From a kid’s eye view: My right to tantrum

child's eye view

O. M. G.

Mom seriously took it too far. I’ve never been as appalled by her behavior as I was during this moment.

I was so embarrassed.

I wanted to crawl into a hole.

You see, I’m a kid. Kids have tantrums. It’s what we do. I heard once that we don’t quite have the capability to communicate what our needs are and therefore we become frustrated when trying to relay information to adult persons.

At least that’s my story when I need Mom’s sympathy.

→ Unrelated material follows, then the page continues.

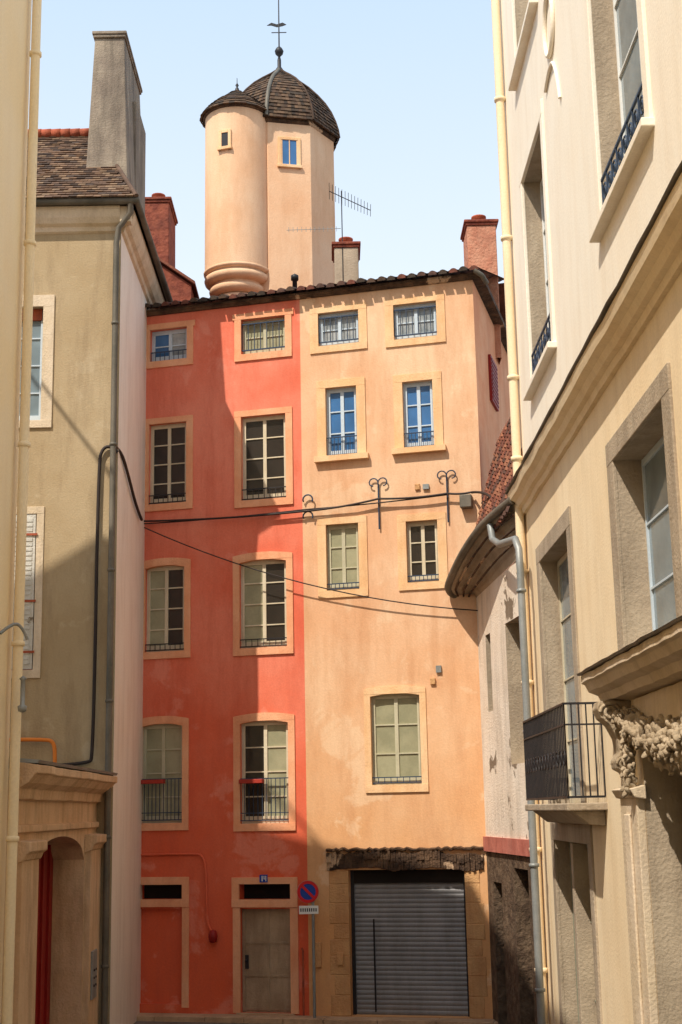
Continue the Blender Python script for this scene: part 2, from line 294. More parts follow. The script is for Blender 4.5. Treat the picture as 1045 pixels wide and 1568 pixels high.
# eaves cornice + tiles
def eave(P,s0,s1,name):
    b=B();b.extr(ff,[(-.3,ZT+.002),(.06,ZT+.002),(.08,ZT+.03),(.12,ZT+.05),(.12,ZT+.1),(-.3,ZT+.16)],s0,s1);b.obj('eaves_board',P,m_beam)
    b=B();n=int((s1-s0)/.045);rows=12;L=4.5
    for j in range(rows):
        t0=j/rows*L;t1=(j+1.15)/rows*L
        for i in range(n):
            a0=s0+(s1-s0)*i/n;a1=s0+(s1-s0)*(i+1)/n
            def h(x): return .045*abs(math.sin(math.pi*(x-s0)/.21))
            zz=lambda t,x,l: ZT+.12+(t)*.32+h(x)+l
            b.quad(ff(a0,.22-t0,zz(t0,a0,.03)),ff(a1,.22-t0,zz(t0,a1,.03)),ff(a1,.22-t1,zz(t1,a1,0)),ff(a0,.22-t1,zz(t1,a0,0)),(i//4*7+j*3)%4)
    b.obj(name,P,tiles)
    b=B();k=int((s1-s0)/.21)
    for i in range(k):
        s=s0+.105+i*.21+random.uniform(-.012,.012);j=random.uniform(-.025,.025)
        pts=[];m=6
        for (dd) in(0,-.35):
            for q in range(m+1):
                an=math.pi*q/m;pts.append(ff(s+.088*math.cos(an),.27+dd+j,ZT+.1+.095*math.sin(an)-dd*.32*.9+j*.3))
        b.add(pts,[(q,q+1,q+m+2,q+m+1) for q in range(m)]+[tuple(range(m+1))],random.randrange(4))
    b.obj('eaves_tiles',P,[tiles[2],tiles[1],dslate[2],dslate[0]])
eave(red,-9,SB,'roof');eave(och,SB,3.2,'roof')
b=B();b.box(fr_side,0,9,-5,.2,ZT+.05,ZT+.15);b.obj('verge',och,m_beam)
b=B();b.quad(ff(-9,-4.2,ZT+1.5),ff(3.2,-4.2,ZT+1.5),ff(3.2,-9,ZT+.3),ff(-9,-9,ZT+.3));b.obj('rear_roof',och,tiles[0])
b=B();b.rev(ff(-.8,-.4,ZT+.2),[(.05,0),(.05,.4),(.08,.4),(.08,.5),(0,.55)],12);b.obj('vent_pipe',red,m_iron)
tube('gutter_spout',och,[ff(3.1,.25,ZT+.1),ff(3.25,.2,ZT-.02),ff(3.3,.0,ZT-.1)],.05,m_zincd)
# garage
b=B()
n=30
for i in range(n):
    z0=.2+2.58*i/n;z1=.2+2.58*(i+1)/n;h=(z1-z0)
    for q in range(4):
        za=z0+h*q/4;zb=z0+h*(q+1)/4;da=-.22+.012*math.sin(math.pi*q/4);db=-.22+.012*math.sin(math.pi*(q+1)/4)
        b.quad(ff(.24,da,za),ff(2.4,da,za),ff(2.4,db,zb),ff(.24,db,zb))
b.obj('roller_shutter',och,m_roll)
b=B();b.box(ff,.21,.27,-.24,-.16,.2,2.8);b.box(ff,2.36,2.42,-.24,-.16,.2,2.8);b.box(ff,.62,.65,-.21,-.19,.25,1.9);b.obj('shutter_guides',och,m_iron)
b=B();b.box(ff,.22,2.41,-.25,-.17,2.55,2.8);b.obj('shutter_box',och,m_int)
b=B();z=.2;i=0
while z<2.75:
    h=random.uniform(.24,.4);h=min(h,2.79-z);wl=random.choice([.3,.38,.44]);wr=random.choice([.28,.34])
    b.box(ff,.214-wl,.214,-.05,.008+random.uniform(0,.008),z,z+h-.005);b.box(ff,2.416,2.416+wr,-.05,.008+random.uniform(0,.008),z,z+h-.005);z+=h
b.obj('stone_piers',och,m_stone,bevel=.012)
b=B();P=[];N=60
top=[3.12];
for k in range(N): top.append(max(3.0,min(3.2,top[-1]+random.uniform(-.035,.035))))
bot=[2.79]
for k in range(N): bot.append(max(2.74,min(2.84,bot[-1]+random.uniform(-.02,.02))))
for k in range(N):
    x0=-.2+2.98*k/N;x1=-.2+2.98*(k+1)/N;zm=(bot[k]+top[k])/2+random.uniform(-.04,.04)
    b.prism(ff,[(x0,bot[k]),(x1,bot[k+1]),(x1,zm),(x0,zm)],-.03,.045+random.uniform(-.02,.025));b.prism(ff,[(x0,zm),(x1,zm),(x1,top[k+1]),(x0,top[k])],-.03,.05+random.uniform(-.02,.03))
b.obj('lintel_beam',och,m_beam,bevel=.008)
b=B();b.extr(ff,[(0,3.14),(.08,3.15),(.09,3.18),(0,3.2)],-.2,2.78,n=50,jit=.02);b.obj('lintel_ledge',och,m_beam)
b=B();b.box(ff,-.46,-.33,0,.05,1.05,1.5);b.box(ff,-.03,.1,.03,.07,1.1,1.32);b.box(ff,1.9,2.0,.0,.05,6.2,6.32);b.box(ff,1.72,1.82,0,.04,10.0,10.12);b.obj('meter_boxes',och,m_stone,bevel=.01)
b=B();b.box(ff,2.02,2.12,0,.05,6.42,6.55);b.box(ff,1.88,2.0,0,.05,10.0,10.1);b.obj('vent_grilles',och,m_zinc)
tube('gas_pipe',red,[ff(-.68,.05,.2),ff(-.68,.05,1.35),ff(-.7,.05,1.4)],.018,m_terra)
def scroll(P,s,z,sg):
    tube('anchor_bar',P,[ff(s,.04,z-.95),ff(s,.04,z-.05)],.016,m_bluei)
    for g in (-1,1):
        q=[ff(s,.05,z-.12)]
        for k in range(22):
            t=k/21;an=math.pi*(.0+1.5*t);r=.1*(1-.35*t);q.append(ff(s+g*(.1-r*math.cos(an)),.06,z-.02+r*math.sin(an)))
        tube('scroll',P,q,.013,m_bluei)
for P,s,z in((och,.99,10.22),(och,2.36,10.26)): scroll(P,s,z,1)
for g in(0,.34):
    q=[ff(-.55+.0,.04,9.6+g)]+[ff(-.55+.1-.1*math.cos(t*.45),.08,9.62+g+.1*math.sin(t*.45)) for t in range(9)];tube('bracket_hook',och,q,.016,m_bluei)
def sag(p,q,s=.1,n=16): return [V(p).lerp(V(q),i/n)-V((0,0,s*4*(i/n)*(1-i/n))) for i in range(n+1)]
cab=empty('overhead_cable')
tube('cable_upper',cab,sag(ff(-4.2,.12,9.78),ff(-.55,.12,9.72),.04)+sag(ff(-.5,.12,9.72),ff(1,.12,9.86),.03)+sag(ff(1.02,.12,9.86),ff(2.36,.12,9.86),.03)+sag(ff(2.38,.12,9.86),ff(2.85,.12,9.85),.02),.02,m_conduit)
tube('cable_lower',cab,sag(ff(-4.2,.1,9.72),ff(-.5,.1,9.76),.03)+sag(ff(-.5,.1,9.76),ff(2.36,.1,9.84),.02),.013,m_conduit)
cab2=empty('overhead_cable');tube('cable',cab2,sag((-3.8,27.75,9.6),(2.75,26.15,7.55),.32),.012,m_conduit)
cab3=empty('overhead_cable');tube('cable',cab3,sag((-7.6,15.5,20.6),(-9.6,25.2,17.0),.05),.035,m_conduit)
# ================================================================== tower
tow=empty('stair_tower')
c=(-1.15,33.6,0);Rm=1.42;ph=math.radians(22.5+12)
b=B();b.rev(c,[(Rm,12),(Rm,21.0)],8,sm=False,ph=ph);b.obj('main_shaft',tow,m_tower)
ct=(-2.2,32.55,0)
b=B();b.rev(ct,[(.82,16.95),(.81,21.15)],48);b.obj('turret_shaft',tow,m_tower)
b=B()
for r0,z0 in((.34,15.86),(.5,16.1),(.64,16.34),(.76,16.62)):
    b.rev(ct,[(r0-.12,z0-.02),(r0-.02,z0),(r0+.05,z0+.05),(r0+.07,z0+.12),(r0+.05,z0+.18),(r0,z0+.2),(r0,z0+.26)],48)
b.rev(ct,[(.77,16.86),(.84,16.9),(.85,16.95),(.8,16.98)],48)
b.obj('corbel_rings',tow,m_tower)
b=B();b.rev(c,[(Rm,20.88),(Rm+.04,20.92),(Rm+.07,21.02),(Rm,21.04)],8,sm=False,ph=ph);b.rev(ct,[(.8,21.07),(.86,21.1),(.89,21.15),(.8,21.18)],48);b.obj('eaves_moulding',tow,m_beam)
def dome_poly(b,c,prof,ph,rows,nper,ns=8):
    L=len(prof)-1
    def pt(i):
        t=i/rows*L;j=min(int(t),L-1);u=t-j
        return (prof[j][0]*(1-u)+prof[j+1][0]*u,prof[j][1]*(1-u)+prof[j+1][1]*u)
    for s in range(ns):
        a0=ph+s*2*math.pi/ns;a1=a0+2*math.pi/ns
        for i in range(rows):
            r0,z0=pt(i);r1,z1=pt(i+1);m=max(1,int(nper*r0/prof[0][0]))
            def P(r,z,u):
                p0=V((r*math.cos(a0),r*math.sin(a0),z));p1=V((r*math.cos(a1),r*math.sin(a1),z));return V(c)+p0.lerp(p1,u)
            for q in range(m):
                u0=q/m;u1=(q+1)/m;k=random.randrange(4);l=random.uniform(.02,.045)
                b.quad(P(r0+l,z0,u0),P(r0+l,z0,u1),P(r1+.003,z1+.004,u1),P(r1+.003,z1+.004,u0),k)
                b.quad(P(r0-.02,z0-.01,u0),P(r0-.02,z0-.01,u1),P(r0+l,z0,u1),P(r0+l,z0,u0),k)
dp=[(1.56,20.98),(1.53,21.2),(1.46,21.45),(1.35,21.72),(1.2,21.98),(1.0,22.24),(.76,22.5),(.5,22.72),(.24,22.92),(.06,23.08)]
b=B();b.rev(c,[(r-.03,z) for r,z in dp],8,ph=ph,sm=False);b.obj('dome_core',tow,dslate[2])
b=B();b.keep=True;dome_poly(b,c,dp,ph,20,14);b.obj('dome_shingles',tow,dslate)
for s in range(8):
    an=ph+s*math.pi/4
    front=abs(math.degrees(an)%360-259)<30
    tube('hip_flashing',tow,[V(c)+V(((r+.015)*math.cos(an),(r+.015)*math.sin(an),z+.01)) for r,z in dp],.05 if front else .03,m_zincd if front else dslate[0])
cp=[(.92,21.12),(.86,21.24),(.75,21.36),(.6,21.5),(.43,21.64),(.24,21.8),(.04,21.95)]
b=B();b.rev(ct,[(r-.03,z) for r,z in cp],48);b.obj('cap_core',tow,dslate[2])
b=B();b.keep=True;dome_poly(b,ct,cp,0,9,2,20);b.obj('cap_shingles',tow,dslate)
b=B();b.rev(ct,[(.06,21.88),(.05,22.0),(.02,22.05),(.045,22.1),(.01,22.16),(.008,22.3),(0,22.31)],12);b.rev(c,[(.14,23.0),(.1,23.12),(.05,23.2),(.05,23.4),(.03,23.5),(.1,23.58),(.12,23.66),(.08,23.74),(.02,23.8),(.015,25.2),(0,25.22)],14);b.obj('finials',tow,m_iron)
fx=frame((c[0],c[1]-.0,0),(1,0,0),(0,-1,0))
b=B();b.prism(fx,[(-.32,24.42),(-.2,24.5),(-.05,24.45),(.1,24.5),(.2,24.44),(.1,24.4),(-.05,24.37),(-.2,24.42)],-.01,.01);b.box(fx,-.2,.2,-.008,.008,24.2,24.22);b.obj('weather_vane',tow,m_iron)
def tower_window(ang_pt,nrm,w_,h_,z0,name):
    nrm=V(nrm).normalized();u=V((-nrm.y,nrm.x,0));fr=frame(ang_pt,u,nrm)
    b=B();t=.08
    b.box(fr,-w_/2-t,-w_/2,-.1,.03,z0-t,z0+h_+t);b.box(fr,w_/2,w_/2+t,-.1,.03,z0-t,z0+h_+t);b.box(fr,-w_/2,w_/2,-.1,.03,z0+h_,z0+h_+t);b.box(fr,-w_/2-t*1.3,w_/2+t*1.3,-.1,.07,z0-t,z0)
    b.obj(name+'_surround',tow,m_sur,bevel=.01)
    b=B();b.box(fr,-w_/2,w_/2,-.1,.006,z0,z0+h_);b.obj(name+'_glass',tow,g_blue if w_>.2 else g_dark)
    if w_>.2:
        b=B();b.box(fr,-.012,.012,.006,.02,z0,z0+h_);b.box(fr,-w_/2,-w_/2+.03,.006,.02,z0,z0+h_);b.box(fr,w_/2-.03,w_/2,.006,.02,z0,z0+h_);b.obj(name+'_frame',tow,m_sur)
an=math.radians(252);tower_window((ct[0]+.815*math.cos(an)*1.0,ct[1]+.815*math.sin(an),0),(math.cos(an),math.sin(an),0),.17,.38,20.0,'turret_window')
best=None
for s in range(8):
    an=ph+(s+.5)*math.pi/4;n=V((math.cos(an),math.sin(an),0))
    if best is None or (n-V((.42,-.9,0))).length<best[0]: best=((n-V((.42,-.9,0))).length,n)
n=best[1];ap=Rm*math.cos(math.pi/8);tower_window(V(c)+n*ap,n,.42,.68,19.75,'tower_window')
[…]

I know damn well what I want.

CANDY.

It’s really not that hard for me to tell that to Mom. There’s no issues with communication there. I just don’t like to be told “no”.

Hence the tantrum.

So, when Mom told me we weren’t getting candy at the store I proceeded to express to her my frustration in the middle of the candy aisle.

I went about my usual routine:

1. Whine.

2. Tilt head slightly upwards, bounce shoulders up and down and ask “why” in a reasonably loud voice.

3. Stomp feet.

4. Collapse on the floor.

5. Ask “WHY” in an unreasonably loud voice.

6. Kick legs, throw arms, and start screaming uncontrollably.

7. Get up and chase Mom when she starts to walk away.

 

Usually this routine goes down without a hitch, but this time Mom didn’t walk away.

During the “kick legs, throw arms and start screaming uncontrollably” portion of my routine Mom decided to join me.

On the floor.

Kicking HER legs, throwing HER arms, and screaming uncontrollably.

(I’ve only ever seen her do this once when daddy took the last glass of wine.)

I was mortified.

She was acting like a complete fool.

She was coming across as an absolute moron.

She looked like…oh…..shit.

She was mimicking me.

I kinda look like a huge dick…

 

Well, if this is her new course of action against me I am going to have to make the best of it.

Let’s see how she likes peeing her pants at the library!

 

 

I’m the smartest person in the world.